Tourism is often promoted as an effective economic development strategy by regional planners and politicians in the United States. Among the potential benefits cited are job creation and tourism’s ability to create a positive public image for a region. Critics argue that tourism is not a panacea, but instead creates jobs that are low paying, offer few benefits, and are only part-time or seasonal work.
A 2011 study in the Journal of Travel Research, “Is Tourism a Low-Income Industry? Evidence from Three Coastal Regions,” analyzed how income generated by tourism is distributed across different income groups. The researchers, based at Clemson and Michigan State University, used survey data of visitors and labor statistics from the tourism-dependent South Carolina areas of Myrtle Beach, Charleston and Beaufort-Hilton Head Island for their analysis.

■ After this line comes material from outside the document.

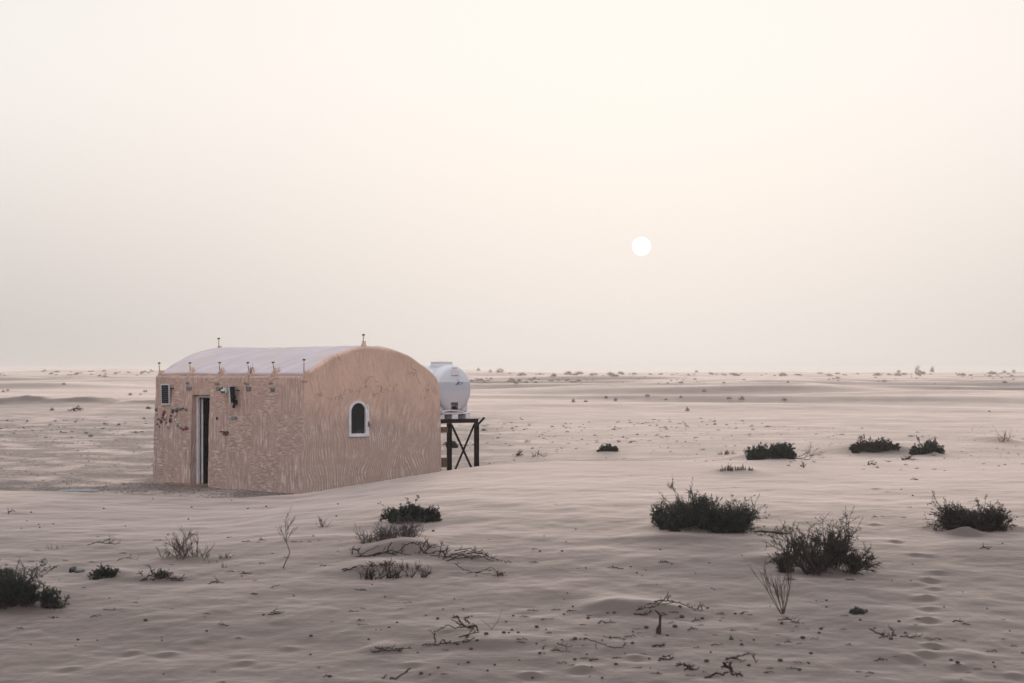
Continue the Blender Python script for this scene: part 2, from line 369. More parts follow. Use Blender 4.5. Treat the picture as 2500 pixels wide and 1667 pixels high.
M_lens = mat('cream_lens', (.74, .68, .50), .3)
M_cap = mat('lamp_cap', (.06, .05, .035), .4)
M_tank = None
M_leaf = mat('grey_green_leaf', (.046, .056, .045), .9, var=(.020, .026, .022), vscale=5, spec=.1)
M_leaf2 = mat('brown_green_leaf', (.046, .041, .035), .9, var=(.021, .021, .018), vscale=5, spec=.1)
M_stem = mat('bush_stem', (.030, .022, .020), .9, var=(.055, .045, .040), vscale=9, spec=.1)
M_grey = mat('grey_dead_wood', (.055, .044, .043), .85, var=(.11, .09, .085), vscale=9)
M_brown = mat('brown_dead_wood', (.030, .019, .017), .85, var=(.055, .04, .034), vscale=9, spec=.1)
M_tan = mat('tan_dry_stem', (.085, .060, .050), .85, var=(.05, .037, .032), vscale=8, spec=.1)
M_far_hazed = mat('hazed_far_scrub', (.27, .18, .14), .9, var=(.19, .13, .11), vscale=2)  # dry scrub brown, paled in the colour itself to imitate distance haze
M_dung = mat('dark_pebble', (.018, .014, .014), .9, var=(.06, .045, .04), vscale=30)
M_grav = mat('gravel_grain', (.13, .10, .088), .9, var=(.08, .06, .055), vscale=2)

# ------------------------------------------------------------------ ground sheet
def ground():
    inv = np.concatenate([1/np.linspace(1.0, 9, 30)[:-1], np.linspace(1/9, 1/60, 800)[:-1], np.linspace(1/60, 1/260, 330)[:-1], np.linspace(1/260, 1/760, 90)[:-1], np.linspace(1/760, 1/1500, 12)])
    R = 1/inv
    a_in = np.linspace(-17.2, 17.2, 860); a_l = np.linspace(-180, -17.2, 90)[:-1]; a_r = np.linspace(17.2, 180, 90)[1:-1]
    A = np.radians(np.concatenate([a_l, a_in, a_r])); na = len(A)
    rr, aa = np.meshgrid(R, A, indexing='ij')
    # within the view: constant depth rows; behind: constant radius
    cosf = np.where(np.abs(aa) < math.radians(40), np.cos(aa), math.cos(math.radians(40)))
    rad = rr/cosf; x = rad*np.sin(aa); y = rad*np.cos(aa)
    z = np.empty_like(x)
    for i in range(0, len(R), 100): z[i:i+100] = H(x[i:i+100], y[i:i+100])
    nr = len(R); V = np.stack([x, y, z], -1).reshape(-1, 3)
    V = np.vstack([V, [[0, 0, .45]]])
    i, j = np.meshgrid(np.arange(nr-1), np.arange(na), indexing='ij'); j2 = (j+1) % na
    Q = np.stack([i*na+j, i*na+j2, (i+1)*na+j2, (i+1)*na+j], -1).reshape(-1, 4)[:, ::-1]
    cidx = len(V)-1; jj = np.arange(na)
    ctr = np.stack([np.full(na, cidx), jj, (jj+1) % na, np.full(na, cidx)], -1)
    me = bpy.data.meshes.new('ground')
    T = np.concatenate([Q.ravel(), ctr[:, [0, 2, 1]].ravel()])
    me.vertices.add(len(V)); me.vertices.foreach_set('co', V.astype(np.float32).ravel())
    me.loops.add(len(T)); me.loops.foreach_set('vertex_index', T.astype(np.int32))
    st = np.concatenate([np.arange(len(Q))*4, len(Q)*4+np.arange(na)*3]).astype(np.int32)
    me.polygons.add(len(st)); me.polygons.foreach_set('loop_start', st)
    me.update(calc_edges=True); me.polygons.foreach_set('use_smooth', np.ones(len(st), bool))
    yv = V[:, 1]; xv = V[:, 0]
    yc = np.interp(xv, YCX, YCY)
    g = smooth01(.8, 1.8, yv-yc)*smooth01(120, 80, yv)
    hut = np.exp(-((xv+7)/5.5)**2-((yv-42.5)/4.0)**2)
    g = g*np.clip(.95-.65*smooth01(-3, 2, xv)+hut, 0, 1.5)
    strip = np.exp(-((yv-(38.5))/.0001)**2)*0
    g = np.clip(g+strip, 0, 1.5)
    at_ = me.attributes.new('gravel', 'FLOAT', 'POINT'); at_.data.foreach_set('value', g.astype(np.float32))
    me.materials.append(M_sand); me.update()
    o = link('ground', me); tag(o, kind='structure'); return o
ground()

# ------------------------------------------------------------------ haze
hb = MB(); hb.box(-1900, 1900, -1900, 1900, -2.5, 7.0)
hm = bpy.data.materials.new('haze'); hm.use_nodes = True; ht = NT(hm.node_tree); hm.node_tree.nodes.clear()
pv = ht.n('ShaderNodeVolumePrincipled'); pv.inputs['Density'].default_value = .0006; pv.inputs['Color'].default_value = (.97, .93, .89, 1); pv.inputs['Anisotropy'].default_value = .45
hout = ht.n('ShaderNodeOutputMaterial'); ht.put(hout.inputs['Volume'], pv.outputs[0])
tag(hb.build('haze', hm), kind='stuff')

# ------------------------------------------------------------------ hut
BX, BY = -4.42, 41.3; TH = math.atan2(.683, .729); ct, st_ = math.cos(TH), math.sin(TH)
def WL(w, l): return (BX+ct*w-st_*l, BY+st_*w+ct*l)
def w_at(u, l=0.0):      # w on the plane l = const under pixel column u
    k = (u-CX)/F; ox = BX-st_*l; oy = BY+ct*l; return (k*oy-ox)/(ct-k*st_)
def l_at(u, w=0.0):
    k = (u-CX)/F; ox = BX+ct*w; oy = BY+st_*w; return (ox-k*oy)/(st_+k*ct)
def z_at(v, w, l): return EYE-(v-HZ)/F*WL(w, l)[1]
hut = empty('plaster_hut', (BX, BY, 0), TH)
tag(hut, 'small barrel-roofed desert hut of combed peach plaster with an open door', 'hut')
prof_px = [(748,912),(770,897),(804,874),(838,857.5),(870,848.5),(895,844.5),(930,846),(964,852),(1000,867),(1037,891),(1058,908),(1068,921),(1074,940),(1076,960)]
prof = []
for u, v in prof_px:
    w = w_at(u); prof.append((w, z_at(v, w, 0)))
Lh = l_at(378); Wd = w_at(1077)
prof = [(-.085, -.5), (-.07, .4), (-.03, 1.5), (-.005, 2.2), (0, 2.46), (.02, 2.50), (.07, 2.515)] + prof + [(Wd+.01, 1.6), (Wd+.04, .6), (Wd+.05, -.5)]
def resample(P, step):
    out = []
    for (a, b) in zip(P[:-1], P[1:]):
        n = max(1, int(math.hypot(b[0]-a[0], b[1]-a[1])/step))
        for i in range(n): t = i/n; out.append((a[0]+(b[0]-a[0])*t, a[1]+(b[1]-a[1])*t))
    out.append(P[-1]); return out
pr = resample(prof, .09)
# gentle smoothing of the vault
for _ in range(2):
    pr = [pr[0]]+[((pr[i-1][0]+2*pr[i][0]+pr[i+1][0])/4, (pr[i-1][1]+2*pr[i][1]+pr[i+1][1])/4) if pr[i][1] > 2.55 else pr[i] for i in range(1, len(pr)-1)]+[pr[-1]]
cxp, czp = Wd/2, 1.6
def ring(inset):
    out = []
    for (w, z) in pr:
        dx, dz = w-cxp, z-czp; L = math.hypot(dx, dz); out.append((w-dx/L*inset, z-dz/L*inset if z > .3 else z))
    return out
def solid(l0, l1, step, cham=True, wob=.012):
    ls = [(l0, .05), (l0+.012, .02), (l0+.04, .0)] if cham else [(l0, 0)]
    n = int((l1-l0-.08)/step); ls += [(l0+.04+(l1-l0-.08)*i/n, 0) for i in range(1, n)]
    ls += [(l1-.04, 0), (l1-.012, .02), (l1, .05)] if cham else [(l1, 0)]
    V = []
    for (l, ins) in ls:
        for (w, z) in ring(ins):
            q = float(vnoise(np.array(w*3+z*2.1), np.array(l*2.3+z*1.7), 5)+.5*vnoise(np.array(w*9+z*6), np.array(l*8-z*4), 6))*wob*2
            dx, dz = w-cxp, (z-czp) if z > 2.3 else 0; L = math.hypot(dx, dz) or 1
            V.append((w+dx/L*q, l, z+dz/L*q))
    k = len(pr); Fc = []
    for i in range(len(ls)-1):
        for j in range(k): Fc.append((i*k+j, i*k+(j+1) % k, (i+1)*k+(j+1) % k, (i+1)*k+j))
    Fc.append(tuple(range(k))[::-1]); Fc.append(tuple((len(ls)-1)*k+j for j in range(k)))
    m = MB(); m.v = V; m.f = Fc; return m
wall = solid(0, Lh, .16).build('wall', M_wall, hut)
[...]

The study’s findings include:
- Income from employment in the tourist industry was distributed primarily to those in lower-income brackets.

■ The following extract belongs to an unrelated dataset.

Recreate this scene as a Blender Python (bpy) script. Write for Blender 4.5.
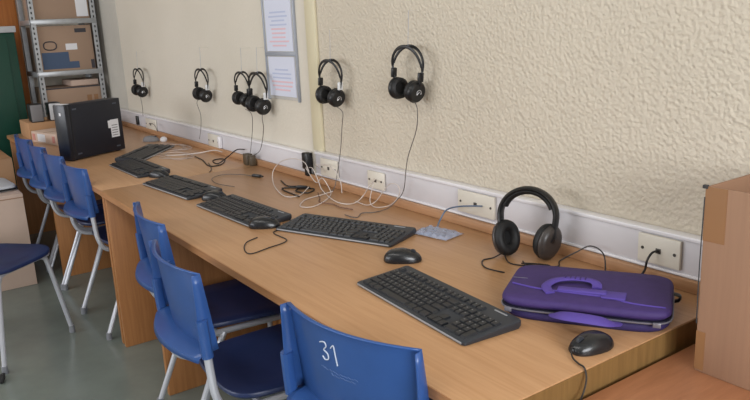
import bpy, bmesh, math, random
from mathutils import Vector, Matrix
random.seed(7)
PI = math.pi
S = bpy.context.scene
COL = S.collection
for o in list(bpy.data.objects):
    bpy.data.objects.remove(o)

# ------------------------------------------------------------ camera
def camera():
    yaw, pitch, roll, f = 0.96692, 0.242094, 0.046857, 718.2
    fw = Vector((-math.sin(yaw)*math.cos(pitch), math.cos(yaw)*math.cos(pitch), -math.sin(pitch)))
    r = fw.cross(Vector((0, 0, 1))).normalized()
    d = fw.cross(r)
    r2 = math.cos(roll)*r + math.sin(roll)*d
    d2 = -math.sin(roll)*r + math.cos(roll)*d
    cd = bpy.data.cameras.new('camera')
    cd.sensor_width = 36.0
    cd.lens = f/750*36.0
    cd.clip_start = 0.02
    o = bpy.data.objects.new('camera', cd)
    COL.objects.link(o)
    m = Matrix((r2, -d2, -fw)).transposed().to_4x4()
    m.translation = (0, -1.6, 1.38)
    o.matrix_world = m
    S.camera = o
camera()

# ------------------------------------------------------------ light
W = bpy.data.worlds.new('world'); S.world = W
W.use_nodes = True
bg = W.node_tree.nodes['Background']
bg.inputs[0].default_value = (0.78, 0.86, 1.0, 1)
bg.inputs[1].default_value = 0.55

def area(name, loc, target, sx, sy, power, col):
    l = bpy.data.lights.new(name, 'AREA')
    l.shape = 'RECTANGLE'; l.size = sx; l.size_y = sy
    l.energy = power; l.color = col
    o = bpy.data.objects.new(name, l); COL.objects.link(o)
    o.location = loc
    o.rotation_euler = (Vector(target)-Vector(loc)).to_track_quat('-Z', 'Y').to_euler()
    return o
area('window_daylight_side', (-4.0, -5.35, 1.75), (-3.2, 0, 1.0), 4.6, 1.3, 112, (0.96, 0.97, 1.0))
area('added_end_light', (2.55, -1.75, 1.75), (-2.0, -1.2, 0.7), 2.3, 1.3, 140, (0.95, 0.97, 1.0))  # added light, no such window seen; lifts faces turned to the right end
area('ceiling_lamp_light', (-1.8, -2.2, 2.80), (-1.8, -2.2, 0), 3.0, 0.5, 26, (1.0, 0.97, 0.92))

S.view_settings.view_transform = 'Standard'
S.view_settings.look = 'None'
S.view_settings.gamma = 1
S.view_settings.use_curve_mapping = False
S.view_settings.exposure = 0.0

# ------------------------------------------------------------ materials
def lin(c):
    return tuple((x/255/12.92 if x/255 <= 0.04045 else ((x/255+0.055)/1.055)**2.4) for x in c) + (1,)
MATS = {}
def mat(name, rgb, rough=0.5, metal=0.0, spec=0.5, noise=None, bump=None, coat=0.0, alpha=1.0, trans=0.0):
    """noise = (scale, amount, (sx,sy,sz)); bump = (scale, strength, distance)"""
    if name in MATS: return MATS[name]
    m = bpy.data.materials.new(name); m.use_nodes = True
    nt = m.node_tree; b = nt.nodes['Principled BSDF']
    c = lin(rgb)
    b.inputs['Base Color'].default_value = c
    b.inputs['Roughness'].default_value = rough
    b.inputs['Metallic'].default_value = metal
    b.inputs['Specular IOR Level'].default_value = spec
    b.inputs['Coat Weight'].default_value = coat
    b.inputs['Alpha'].default_value = alpha
    b.inputs['Transmission Weight'].default_value = trans
    tc = nt.nodes.new('ShaderNodeTexCoord')
    if noise:
        mp = nt.nodes.new('ShaderNodeMapping'); mp.inputs['Scale'].default_value = noise[2]
        nz = nt.nodes.new('ShaderNodeTexNoise'); nz.inputs['Scale'].default_value = noise[0]
        nz.inputs['Detail'].default_value = 5; nz.inputs['Roughness'].default_value = 0.6
        rp = nt.nodes.new('ShaderNodeValToRGB')
        a = noise[1]
        rp.color_ramp.elements[0].position = 0.3; rp.color_ramp.elements[1].position = 0.7
        rp.color_ramp.elements[0].color = tuple(x*(1-a) for x in c[:3])+(1,)
        rp.color_ramp.elements[1].color = tuple(min(1, x*(1+a)) for x in c[:3])+(1,)
        nt.links.new(tc.outputs['Object'], mp.inputs[0]); nt.links.new(mp.outputs[0], nz.inputs['Vector'])
        nt.links.new(nz.outputs['Fac'], rp.inputs[0]); nt.links.new(rp.outputs[0], b.inputs['Base Color'])
    if bump:
        n2 = nt.nodes.new('ShaderNodeTexNoise'); n2.inputs['Scale'].default_value = bump[0]
        n2.inputs['Detail'].default_value = 4
        bp = nt.nodes.new('ShaderNodeBump'); bp.inputs['Strength'].default_value = bump[1]; bp.inputs['Distance'].default_value = bump[2]
        nt.links.new(tc.outputs['Object'], n2.inputs['Vector']); nt.links.new(n2.outputs['Fac'], bp.inputs['Height'])
        nt.links.new(bp.outputs[0], b.inputs['Normal'])
    MATS[name] = m
    return m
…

- Comparing the “income distribution from tourism-generated jobs to the overall distribution of income suggests that tourism provided more jobs with low wages than the overall economy of the regions.”
- In Charleston and Myrtle Beach, half of the jobs in the tourism industry provided annual incomes of less than $20,000.
The authors note that the study’s assumption of full-time employment likely causes it to overestimate the earnings of tourism workers. The researchers further cautions against extrapolating results to tourism in developing countries, where employment in the sector “may actually require relatively high levels of education and be high paying.”